Abstract
Martine S. Lenders, Thomas C. Schmidt, Matthias Wählisch,
Secrets Best Not Shared: DNS Privacy Enhancements for the Constrained IoT,
In: Proc. of the 11th IEEE European Symposium on Security and Privacy (EuroS\&P), IEEE : Piscataway, NJ, USA, 2026.
[BibTeX][Abstract]
Abstract: Several attacks aim at identifying DNS traffic for disrupting or compromising Internet services. Prior defense focused on the obfuscation of DNS requests by using DNS over TLS, HTTPS, or QUIC to counter such attacks. These protocols conflict with the constrained hardware resources of mass IoT devices. In this paper, we target IETF protocols tailored for the constrained IoT and empirically analyze the potentials of hiding DNS traffic. To this end, we create a dataset that includes the DNS resolution process for accessing 58,768 data objects derived from the HTTP Archive. For each object, we consider 296 different deployment scenarios of resolving host names, including DNS over the constrained application layer protocol CoAP and an onion routing flavor. Also, we compare to DNS over HTTPS. After validating the applicability of six machine learning classifiers to distinguish DNS and data traffic, we continue our further analysis with the overall best performing Random Forest.
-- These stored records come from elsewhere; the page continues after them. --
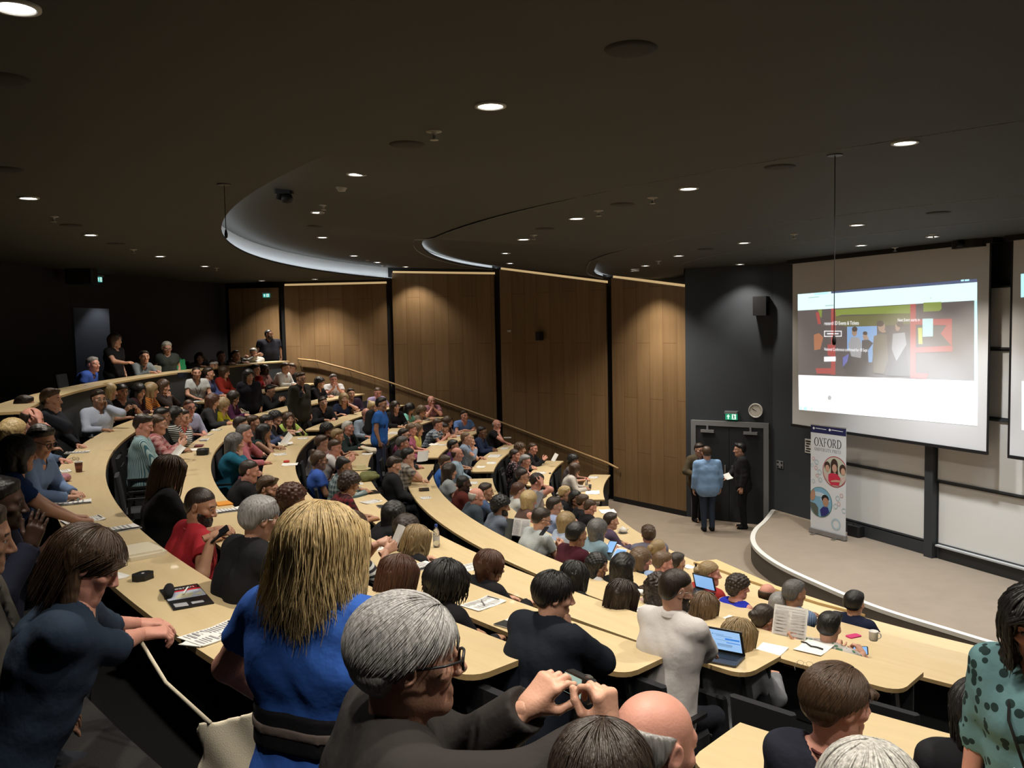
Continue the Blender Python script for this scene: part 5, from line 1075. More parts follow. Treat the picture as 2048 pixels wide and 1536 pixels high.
    if skirt:
        f = Field((-.32, -.32, pz*.5-.1), (.32, .32, pz+.14), vb); f.cap((0, -.012, pz+.05), (0, 0, pz*.5), .135, .2, .03, sc=((0, 1, 0), .82)); f.cap((-.06*W, -.01, pz+.02), (.06*W, -.01, pz+.02), .135, None, .04); X, Y, Z = f.grid(); f.F += .006*np.sin(np.arctan2(Y, X)*9)*np.clip((pz-Z)*4, 0, 1); f.cut(np.maximum(Z-(pz+.09), pz*.5-Z)+0*X+0*Y); V, Q = f.mesh(); child('skirt', V, Q, cloth(skirt))
    if belt:
        for t0, t1, g_, cc, nm in belt:
            f = Field(lo-.03, (hi[0]+.03, hi[1]+.03, N[2]+.02), vb*.8); torso(f, g_); X, Y, Z = f.grid(); f.cut(np.maximum(Z-sp(t1)[2], sp(t0)[2]-Z)+0*X+0*Y); f.cut(np.abs(X)-.24+0*Y+0*Z); V, Q = f.mesh(); child(nm, V, Q, cloth(cc))
    if cap:
        f = hair_field('buzz', max(vh, .006)); f2 = Field((-.12, -.14, -.02), (.12, .15, .15), max(vh, .006)); f2.ell((0, -.016, .034), (.086, .108, .094), .01); X, Y, Z = f2.grid(); f2.cut(-(Z-.035-.15*Y)+0*X)
        if cap[0] == 'cap': f2.cap((-.03, .09, .05), (.03, .09, .05), .035, .035, .02, sc=((0, 0, 1), .25)); f2.cap((-.03, .12, .045), (.03, .12, .045), .03, .03, .02, sc=((0, 0, 1), .25))
        V, Q = f2.mesh(); child('hat', hd(V), Q, cloth(cap[1]))
    if seat and not stand: SEATS.append((row, loc.copy(), rot, pz))
    return body, dict(loc=loc, rot=rot, C=C, N=N, RH=RH, WR=WR, EL=EL, H=H, sp=sp, pz=pz, d=d, hz=hz, fl=fl, ln=ln)
def world(info, p): return info['loc']+rotz(info['rot']) @ np.asarray(p, float)
# ------------------------------------------------------------------ the audience
BK, NV, WH, GY, CH = (.012, .012, .014), (.018, .026, .055), (.60, .59, .57), (.22, .23, .25), (.035, .036, .04)
LBL, BLU, RED, PNK, DEN = (.30, .38, .52), (.045, .15, .52), (.34, .02, .03), (.50, .20, .26), (.08, .12, .20)
Q = {}
def P(px, py, row, label, hair, top, **k):
    i = person(px, py, row, label, hair, top, **k)[1]; Q[label] = i; return i
far, near = dict(pick='far'), dict(pick='near')
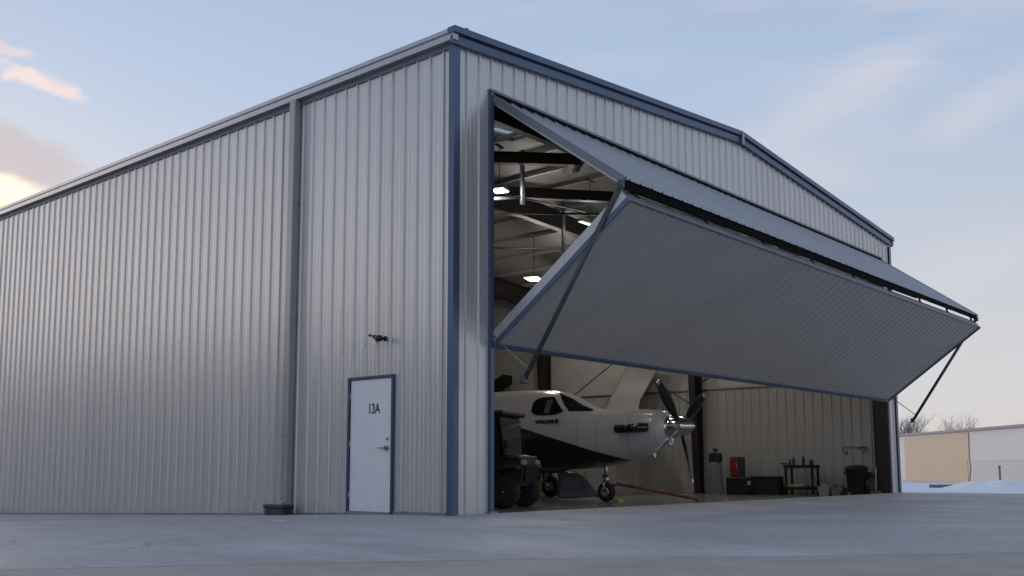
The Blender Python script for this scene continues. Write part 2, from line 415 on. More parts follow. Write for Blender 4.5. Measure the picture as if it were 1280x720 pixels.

Applying a header field analysis based on permutation importances we identify header fields that leak the most information to Random Forest. We find that DNS over CoAP with equalized packet lengths by block-wise transfer and without leaking header fields by header compression can reduce the accuracy of identifying DNS frames by Random Forest to 86%. Compressing the DNS message format to fit the constrained use case, reduces accuracy even further to 77%. Our proposal outperforms DNS over HTTPS, for which the classifier identifies DNS frames with 100% accuracy. We make our dataset publicly available.